Japan’s primary dealers are backing Haruhiko Kuroda to do what Alan Greenspan and Ben Bernanke couldn’t — control long-term bond yields.
     Yield forecasts among dealers surveyed by Bloomberg have risen in line with the goals revealed by the Bank of Japan governor on Sept. 21 to pin 10-year sovereign bond yields near zero and steepen the curve. The median estimates among the 13 respondents are for benchmark yields to rise to minus 0.05 percent at year-end, while those on 20-year debt climb to 0.3 percent. In a poll three weeks ago, they projected minus 0.15 percent and 0.23 percent respectively.
Kuroda’s targets for the yield curve take Japan’s monetary policy further into uncharted territory as he struggles to stoke inflation. While Greenspan and Bernanke never specifically targeted long-term yields when they headed the Federal Reserve, Greenspan called their failure to rise a “conundrum” when he increased overnight rates from 2004 to 2006. His successor Bernanke encountered the opposite problem in 2009 when long-term yields surged at the start of quantitative easing. Kuroda’s advantage lies in the size and flexibility of his asset purchase program.
“Barring a big external shock that pushes down yields globally, the BOJ should be able to control the yield curve,”
said Kazuhiko Ogata, the Tokyo-based chief Japan economist at Credit Agricole SA, one of the 21 brokerages obliged to participate in government debt auctions.“If you take the BOJ at its word, the 10-year yield will move stably around zero, and policy makers probably want a spread with 20-year yields of about 50 basis points.”
For more on why the Bank of Japan is targeting the yield curve, click here.
Investors have signaled doubts about Kuroda’s chances of success, with questions still hanging about just how the central bank intends to implement its yield curve controls. Since the policy announcement last week, the 10-year yield retreated to a one-month low of minus 0.09 percent on Wednesday in Tokyo. It was little changed on Thursday at minus 0.08 percent.

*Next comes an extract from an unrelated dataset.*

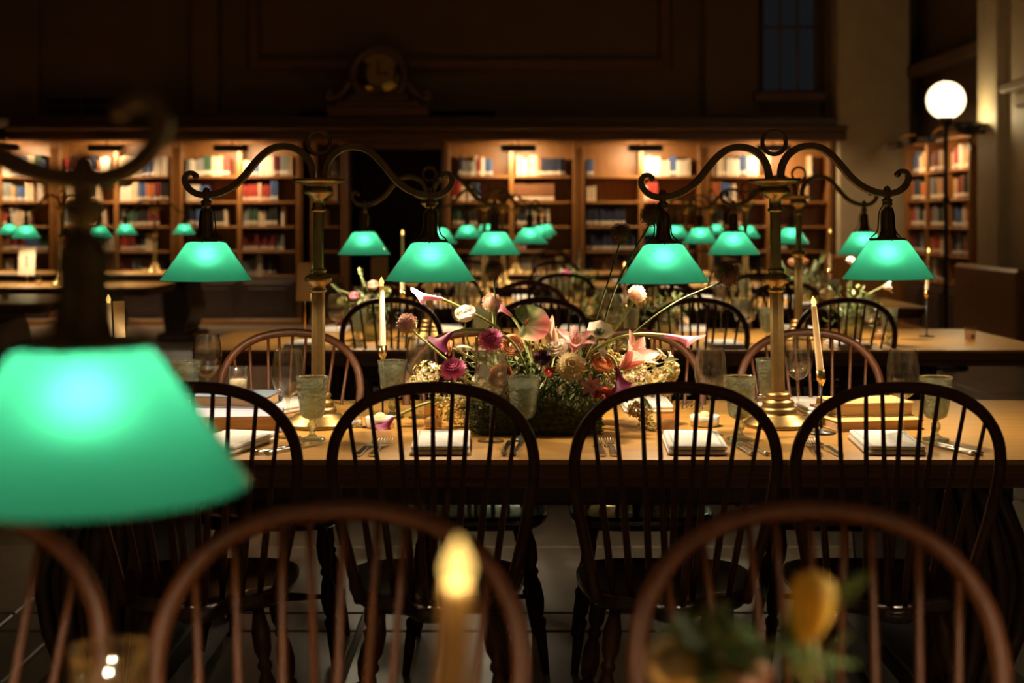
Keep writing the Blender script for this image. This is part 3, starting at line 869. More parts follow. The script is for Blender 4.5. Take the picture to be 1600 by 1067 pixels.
def make_chair():
    t = thing('windsor_chair', 'x', 'chair')
    half = [(0, .215), (.12, .212), (.195, .175), (.222, .085), (.213, -.03), (.185, -.125), (.13, -.182), (.075, -.205), (.05, -.245), (.03, -.275), (0, -.282)]
    outl = catmull([(a, b, 0) for a, b in half], 3)
    outl = outl + [Vector((-p.x, p.y, 0)) for p in reversed(outl[1:-1])]
    n = len(outl); vs = []; fs = []
    L = [(.0, .462), (.45, .462), (.8, .471), (.95, .479), (1.0, .474), (1.0, .455), (.93, .438), (0, .438)]
    for sc, z in L:
        if sc == 0: vs.append((0, 0, z))
        else: vs += [(p.x * sc, p.y * sc, z) for p in outl]
    off = [0] + [1 + k * n for k in range(6)] + [1 + 6 * n]
    for i in range(n):
        j = (i + 1) % n
        fs.append((0, off[1] + j, off[1] + i))
        for k in range(1, 6): fs.append((off[k] + i, off[k] + j, off[k + 1] + j, off[k + 1] + i))
        fs.append((off[6] + i, off[6] + j, off[7]))
    se = ob('seat', MB().add(vs, fs).mesh('seat', seatw), t)
    hp = catmull([on_back(a, b) for a, b in hoop_pts()], 4)
    ov = [(math.cos(2 * PI * k / 10) * 1.0, math.sin(2 * PI * k / 10) * 1.15) for k in range(10)]
    ob('bow', MB().tube(hp, .0122, prof=ov, up=(0, 1, .3)).mesh('bow', chairw), t)
    tops = [-.192, -.143, -.082, 0, .082, .143, .192]; bots = [-.138, -.095, -.050, 0, .050, .095, .138]
    for a, b in zip(tops, bots):
        p0 = Vector((b, -.158 + abs(b) * .12, .464)); p1 = on_back(a, hoop_height(a) - .006)
        pts = [p0.lerp(p1, k / 6) for k in range(7)]
        ob('spindle', MB().tube(pts, [.0066, .0088, .0088, .0072, .006, .0053, .005], 8).mesh('spindle', chairw), t)
    for s in (-1, 1):
        p0 = Vector((s * .018, -.252, .466)); p1 = on_back(s * .046, hoop_height(.046) - .006)
        pts = [p0.lerp(p1, k / 6) for k in range(7)]
        ob('brace', MB().tube(pts, [.0066, .0085, .0085, .0072, .006, .0053, .005], 8).mesh('brace', chairw), t)
    prof = [(0, .013), (.06, .015), (.14, .023), (.24, .021), (.29, .012), (.31, .018), (.33, .018), (.35, .012), (.40, .02), (.50, .025), (.58, .020), (.62, .013), (.64, .021), (.67, .021), (.69, .017), (.8, .016), (1, .011)]
    for sx, top, bot in ((-1, (.155, .11), (.212, .19)), (1, (.155, .11), (.212, .19)), (-1, (.13, -.11), (.195, -.225)), (1, (.13, -.11), (.195, -.225))):
        a = Vector((sx * top[0], top[1], .44)); b = Vector((sx * bot[0], bot[1], FZ)); d = b - a; ln = d.length
        ob('leg', MB().lathe([(0, 0)] + [(r, u * ln) for u, r in prof] + [(0, ln)], 12, a, qz(d)).mesh('leg', chairw), t)
    for sx in (-1, 1):
        a = Vector((sx * .188, .155, .185)); b = Vector((sx * .168, -.175, .185)); d = b - a; ln = d.length
        ob('stretcher', MB().lathe([(.007, 0), (.009, ln * .2), (.016, ln * .5), (.009, ln * .8), (.007, ln)], 10, a, qz(d)).mesh('stretcher', chairw), t)
    ob('stretcher', MB().lathe([(.007, 0), (.009, .07), (.012, .1), (.016, .178), (.012, .256), (.009, .29), (.007, .356)], 10, (-.178, -.01, .185), qz((1, 0, 0))).mesh('stretcher', chairw), t)
    return t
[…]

The yield curve — as measured by the spread between yields on two- and 30-year debt — initially contracted to as little as
66 basis points by Sept. 23. It was at 75 1/2 basis points at the close of trade the day before the BOJ’s announcement.
More clarity should come Friday, when a statement is due detailing the central bank’s plans for asset purchases in the coming month.
Kuroda has expressed concern that too flat a curve threatens to undermine the BOJ’s efforts to spur the economy.
While setting a target to keep the 10-year yield at current levels “around zero percent,” the central bank said it will maintain government bond purchases “more or less” at an annual pace of 80 trillion yen ($789 billion), but scrapped guidelines on which maturities to buy.
A core gauge of inflation declined 0.5 percent in July, the most since March 2013, the month before Kuroda introduced his stimulus program.
“It’s going to be a prolonged battle to reach the 2 percent inflation target, so they’ve adopted a policy framework that won’t be criticized as unsustainable,” said Souichi Takeyama, a rates strategist at SMBC Nikko Securities Inc. in Tokyo. “Now that the BOJ has increased flexibility, it’s that much more important to have close communication with the market.”